→ Instructions to follow
Gather all lines in the entries that include the word "this".

→ Supplied material
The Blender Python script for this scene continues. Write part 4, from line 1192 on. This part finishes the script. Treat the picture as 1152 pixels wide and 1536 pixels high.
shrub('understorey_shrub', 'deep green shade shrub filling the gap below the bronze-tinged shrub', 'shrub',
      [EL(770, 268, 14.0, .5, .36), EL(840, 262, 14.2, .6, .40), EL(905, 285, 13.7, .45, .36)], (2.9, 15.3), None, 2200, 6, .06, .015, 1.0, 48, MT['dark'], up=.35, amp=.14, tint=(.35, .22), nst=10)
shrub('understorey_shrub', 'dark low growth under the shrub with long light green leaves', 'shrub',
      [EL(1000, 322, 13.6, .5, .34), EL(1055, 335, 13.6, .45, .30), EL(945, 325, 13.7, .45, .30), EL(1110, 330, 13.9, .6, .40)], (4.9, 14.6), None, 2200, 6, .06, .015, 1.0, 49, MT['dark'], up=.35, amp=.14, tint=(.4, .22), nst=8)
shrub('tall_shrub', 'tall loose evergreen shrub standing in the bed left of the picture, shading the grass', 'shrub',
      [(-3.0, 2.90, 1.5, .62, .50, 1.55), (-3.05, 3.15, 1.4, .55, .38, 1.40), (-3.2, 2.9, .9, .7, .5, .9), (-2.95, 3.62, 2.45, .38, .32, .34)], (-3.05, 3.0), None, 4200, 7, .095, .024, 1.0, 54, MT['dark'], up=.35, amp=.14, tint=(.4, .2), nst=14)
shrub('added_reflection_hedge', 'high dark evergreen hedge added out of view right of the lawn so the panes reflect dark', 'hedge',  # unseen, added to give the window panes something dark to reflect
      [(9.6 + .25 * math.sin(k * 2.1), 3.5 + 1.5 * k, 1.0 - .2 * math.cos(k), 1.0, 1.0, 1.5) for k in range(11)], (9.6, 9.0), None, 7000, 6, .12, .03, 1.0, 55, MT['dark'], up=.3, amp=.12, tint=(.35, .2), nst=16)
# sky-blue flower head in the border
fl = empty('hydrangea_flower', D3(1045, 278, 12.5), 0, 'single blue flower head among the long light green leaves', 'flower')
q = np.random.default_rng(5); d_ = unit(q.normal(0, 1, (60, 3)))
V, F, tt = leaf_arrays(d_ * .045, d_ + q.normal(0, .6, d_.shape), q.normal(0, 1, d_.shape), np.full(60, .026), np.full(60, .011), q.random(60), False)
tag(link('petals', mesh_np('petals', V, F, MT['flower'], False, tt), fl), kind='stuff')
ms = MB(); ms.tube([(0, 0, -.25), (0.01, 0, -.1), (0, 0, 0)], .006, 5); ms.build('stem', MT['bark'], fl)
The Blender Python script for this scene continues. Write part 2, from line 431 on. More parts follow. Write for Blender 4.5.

→ Exercise result
The Blender Python script for this scene continues. Write part 4, from line 1192 on. This part finishes the script. Treat the picture as 1152 pixels wide and 1536 pixels high.
The Blender Python script for this scene continues. Write part 2, from line 431 on. More parts follow. Write for Blender 4.5.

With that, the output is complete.